### Supplied data
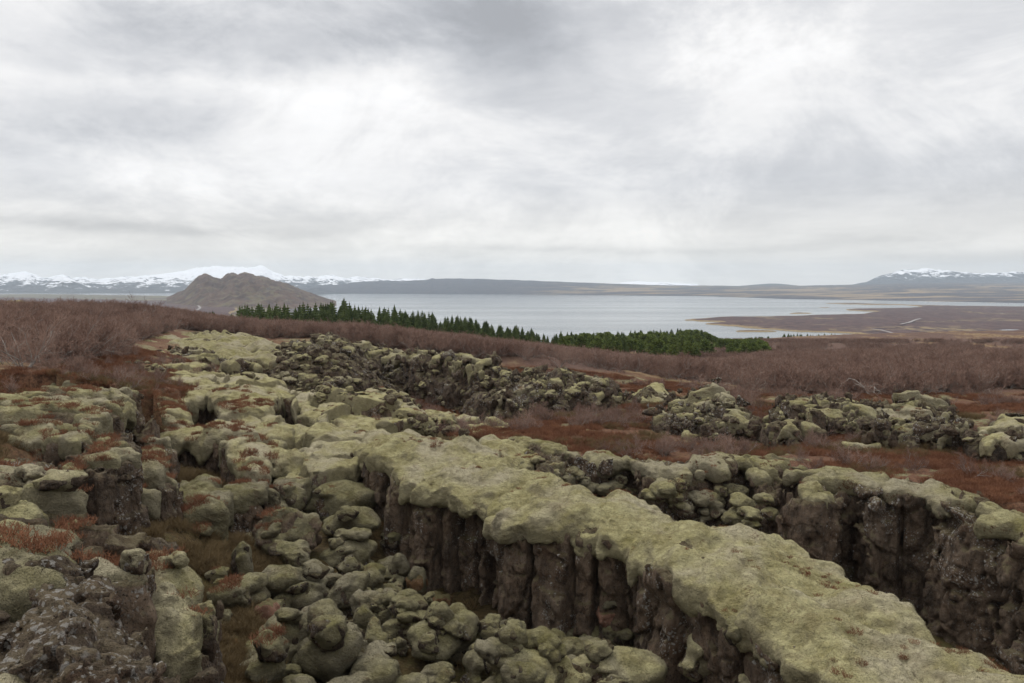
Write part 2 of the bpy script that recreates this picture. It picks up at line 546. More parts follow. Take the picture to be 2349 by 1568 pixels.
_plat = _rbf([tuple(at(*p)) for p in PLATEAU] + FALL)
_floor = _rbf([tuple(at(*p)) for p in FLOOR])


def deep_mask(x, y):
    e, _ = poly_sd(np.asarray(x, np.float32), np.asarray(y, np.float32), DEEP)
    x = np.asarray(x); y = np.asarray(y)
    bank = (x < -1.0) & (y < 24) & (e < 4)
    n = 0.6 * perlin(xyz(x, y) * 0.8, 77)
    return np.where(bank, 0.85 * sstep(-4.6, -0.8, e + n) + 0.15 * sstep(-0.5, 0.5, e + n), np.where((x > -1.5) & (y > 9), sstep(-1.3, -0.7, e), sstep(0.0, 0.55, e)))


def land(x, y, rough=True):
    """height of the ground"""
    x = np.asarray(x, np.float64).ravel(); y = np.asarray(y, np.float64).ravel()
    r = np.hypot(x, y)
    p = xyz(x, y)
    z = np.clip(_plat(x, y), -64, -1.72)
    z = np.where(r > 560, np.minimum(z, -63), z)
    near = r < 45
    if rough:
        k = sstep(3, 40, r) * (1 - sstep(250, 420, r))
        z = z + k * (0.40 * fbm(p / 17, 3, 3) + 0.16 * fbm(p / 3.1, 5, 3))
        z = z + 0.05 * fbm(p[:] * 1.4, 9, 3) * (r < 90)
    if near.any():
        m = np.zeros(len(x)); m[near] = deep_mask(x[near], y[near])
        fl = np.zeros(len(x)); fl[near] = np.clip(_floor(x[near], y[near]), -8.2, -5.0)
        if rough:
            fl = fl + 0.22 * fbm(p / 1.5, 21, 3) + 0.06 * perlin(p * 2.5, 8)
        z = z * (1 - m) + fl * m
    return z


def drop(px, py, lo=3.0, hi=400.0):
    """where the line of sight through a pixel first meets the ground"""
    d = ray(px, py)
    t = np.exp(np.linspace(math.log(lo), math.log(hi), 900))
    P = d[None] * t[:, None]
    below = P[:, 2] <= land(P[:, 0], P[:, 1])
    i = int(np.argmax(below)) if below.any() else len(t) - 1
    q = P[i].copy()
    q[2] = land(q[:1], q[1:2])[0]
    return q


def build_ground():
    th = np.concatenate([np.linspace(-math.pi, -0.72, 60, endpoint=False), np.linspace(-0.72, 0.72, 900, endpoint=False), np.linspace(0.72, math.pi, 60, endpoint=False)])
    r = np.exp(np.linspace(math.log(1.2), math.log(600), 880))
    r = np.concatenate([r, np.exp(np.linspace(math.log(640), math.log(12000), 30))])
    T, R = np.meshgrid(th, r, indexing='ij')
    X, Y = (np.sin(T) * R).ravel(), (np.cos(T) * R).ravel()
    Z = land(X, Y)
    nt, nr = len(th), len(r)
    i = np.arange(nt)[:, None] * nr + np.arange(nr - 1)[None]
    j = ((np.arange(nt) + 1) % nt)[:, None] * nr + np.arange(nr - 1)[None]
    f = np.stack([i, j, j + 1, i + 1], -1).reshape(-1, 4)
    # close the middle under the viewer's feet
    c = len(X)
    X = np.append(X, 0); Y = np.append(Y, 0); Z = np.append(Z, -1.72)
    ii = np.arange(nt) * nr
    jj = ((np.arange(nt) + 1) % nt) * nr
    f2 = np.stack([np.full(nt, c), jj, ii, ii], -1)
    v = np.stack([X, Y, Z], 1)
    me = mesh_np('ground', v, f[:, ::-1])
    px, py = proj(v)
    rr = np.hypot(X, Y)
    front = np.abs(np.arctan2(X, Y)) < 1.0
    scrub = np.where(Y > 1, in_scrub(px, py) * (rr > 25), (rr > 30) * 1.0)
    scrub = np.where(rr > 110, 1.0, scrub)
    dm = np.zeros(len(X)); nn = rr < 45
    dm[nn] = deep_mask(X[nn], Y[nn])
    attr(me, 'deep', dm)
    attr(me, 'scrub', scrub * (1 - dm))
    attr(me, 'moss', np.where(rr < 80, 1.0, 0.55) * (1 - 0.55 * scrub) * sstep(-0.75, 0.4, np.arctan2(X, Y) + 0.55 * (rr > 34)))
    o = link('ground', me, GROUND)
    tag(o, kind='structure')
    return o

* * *

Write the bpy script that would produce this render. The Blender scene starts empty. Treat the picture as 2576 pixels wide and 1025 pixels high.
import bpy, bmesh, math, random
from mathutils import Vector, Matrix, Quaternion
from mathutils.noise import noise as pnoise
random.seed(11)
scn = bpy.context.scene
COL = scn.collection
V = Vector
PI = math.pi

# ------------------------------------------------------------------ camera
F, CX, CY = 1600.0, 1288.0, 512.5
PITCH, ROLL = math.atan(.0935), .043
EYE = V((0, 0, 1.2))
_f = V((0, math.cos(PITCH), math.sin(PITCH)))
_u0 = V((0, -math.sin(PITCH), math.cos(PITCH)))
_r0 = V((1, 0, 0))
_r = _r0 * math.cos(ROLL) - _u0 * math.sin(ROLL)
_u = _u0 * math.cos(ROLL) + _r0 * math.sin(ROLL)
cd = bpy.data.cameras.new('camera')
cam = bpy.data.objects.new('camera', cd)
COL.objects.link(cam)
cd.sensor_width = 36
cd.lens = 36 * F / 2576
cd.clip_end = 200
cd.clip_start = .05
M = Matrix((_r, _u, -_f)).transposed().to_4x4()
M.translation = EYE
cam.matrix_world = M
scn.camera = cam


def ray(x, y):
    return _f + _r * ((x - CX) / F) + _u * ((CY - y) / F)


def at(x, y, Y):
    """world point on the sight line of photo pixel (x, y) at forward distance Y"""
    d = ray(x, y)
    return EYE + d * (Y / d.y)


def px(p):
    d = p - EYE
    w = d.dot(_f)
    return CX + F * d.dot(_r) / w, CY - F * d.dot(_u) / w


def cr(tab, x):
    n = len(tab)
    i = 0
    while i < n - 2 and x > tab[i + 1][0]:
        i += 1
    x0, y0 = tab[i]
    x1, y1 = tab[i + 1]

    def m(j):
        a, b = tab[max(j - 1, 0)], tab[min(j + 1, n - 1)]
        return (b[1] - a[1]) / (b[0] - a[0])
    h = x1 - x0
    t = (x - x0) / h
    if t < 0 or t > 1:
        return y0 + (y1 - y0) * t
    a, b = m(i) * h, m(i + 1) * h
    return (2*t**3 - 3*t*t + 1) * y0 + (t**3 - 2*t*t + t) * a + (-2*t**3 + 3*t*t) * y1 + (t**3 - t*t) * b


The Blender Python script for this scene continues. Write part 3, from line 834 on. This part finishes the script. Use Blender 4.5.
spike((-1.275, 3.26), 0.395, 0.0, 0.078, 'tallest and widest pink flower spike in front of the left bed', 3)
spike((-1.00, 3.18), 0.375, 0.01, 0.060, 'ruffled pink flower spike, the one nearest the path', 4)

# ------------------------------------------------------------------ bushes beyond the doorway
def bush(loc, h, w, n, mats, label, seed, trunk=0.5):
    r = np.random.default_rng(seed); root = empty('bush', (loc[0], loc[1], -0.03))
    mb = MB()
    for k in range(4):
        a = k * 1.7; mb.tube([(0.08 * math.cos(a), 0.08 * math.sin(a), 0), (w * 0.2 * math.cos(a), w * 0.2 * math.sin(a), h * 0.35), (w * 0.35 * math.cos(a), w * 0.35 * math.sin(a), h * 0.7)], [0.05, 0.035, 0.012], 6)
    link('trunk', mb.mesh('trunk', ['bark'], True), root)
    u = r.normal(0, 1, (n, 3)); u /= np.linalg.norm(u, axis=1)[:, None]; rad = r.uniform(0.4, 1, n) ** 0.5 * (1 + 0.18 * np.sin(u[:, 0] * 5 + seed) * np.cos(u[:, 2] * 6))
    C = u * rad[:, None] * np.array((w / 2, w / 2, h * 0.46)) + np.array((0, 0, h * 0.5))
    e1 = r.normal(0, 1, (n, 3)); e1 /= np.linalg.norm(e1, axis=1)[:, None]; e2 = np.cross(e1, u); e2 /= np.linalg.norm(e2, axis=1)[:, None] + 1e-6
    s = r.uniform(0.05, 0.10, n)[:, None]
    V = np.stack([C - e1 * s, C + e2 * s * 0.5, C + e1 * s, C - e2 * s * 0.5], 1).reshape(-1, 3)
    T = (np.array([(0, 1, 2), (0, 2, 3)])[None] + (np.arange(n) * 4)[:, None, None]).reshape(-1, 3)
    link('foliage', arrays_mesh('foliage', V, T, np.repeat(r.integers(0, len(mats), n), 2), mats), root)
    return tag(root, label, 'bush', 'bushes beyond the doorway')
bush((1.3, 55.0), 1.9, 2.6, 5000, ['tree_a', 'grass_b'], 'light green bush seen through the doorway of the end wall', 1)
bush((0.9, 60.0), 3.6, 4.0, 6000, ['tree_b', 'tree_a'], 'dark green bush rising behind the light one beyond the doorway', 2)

### Request
Would you quote everything above from the line containing "Write the bpy" down to the line containing "PI = math.pi"? Include both of those lines and nothing else.

### Response for this exercise
Write the bpy script that would produce this render. The Blender scene starts empty. Treat the picture as 2576 pixels wide and 1025 pixels high.
import bpy, bmesh, math, random
from mathutils import Vector, Matrix, Quaternion
from mathutils.noise import noise as pnoise
random.seed(11)
scn = bpy.context.scene
COL = scn.collection
V = Vector
PI = math.pi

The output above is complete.